Rule 36 authorizes the requesting party to move to determine the sufficiency of an answer or objection. Fed.R.Civ.P. 36(a)(6). Moreover, “[u]nless the court finds an objection justified, it must order that an answer be served. On finding that an answer does not comply with this rule, the court may order either that the matter is admitted or that an amended answer be served.” Id.


Here, it is apparent that respondent failed to make reasonable inquiry before responding to the discovery requests. There is no indication that Mr. Luster contacted Explo’s former directors, officers, and other employees in an effort to uncover responsive information. As a result, Explo cannot claim lack of knowledge/information as a basis for its professed inability to admit or deny the discovery requests. Fed.R.Civ.P. 36(a)(4).
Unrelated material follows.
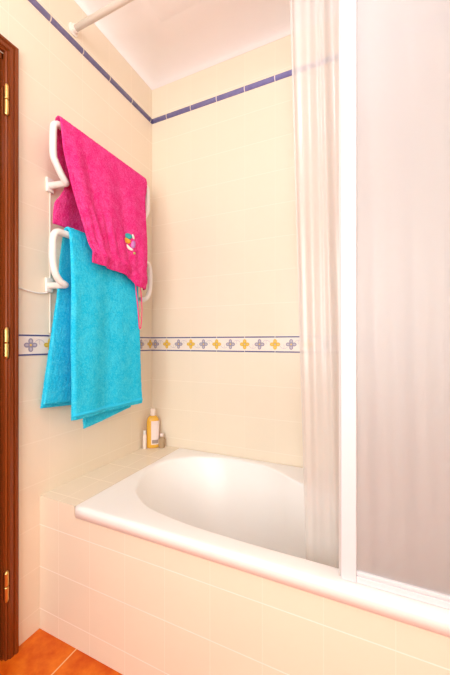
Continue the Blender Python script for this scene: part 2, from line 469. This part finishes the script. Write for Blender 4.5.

Accordingly,

IT IS ORDERED that plaintiffs’ motion to deem admitted its Second Set of Requests for Admissions [doc. # 162] is hereby GRANTED. Fed.R.Civ.P. 36(a)(6).

[1] As this motion is not one of the motions excepted in 28 U.S.C. § 636(b)(1)(A), nor dispositive of any claim on the merits within the meaning of Rule 72 of the Federal Rules of Civil Procedure, this ruling is issued under the authority thereof, and in accordance with the standing order of this court. Any appeal must be made to the district judge in accordance with Rule 72(a) and LR 74.1(W).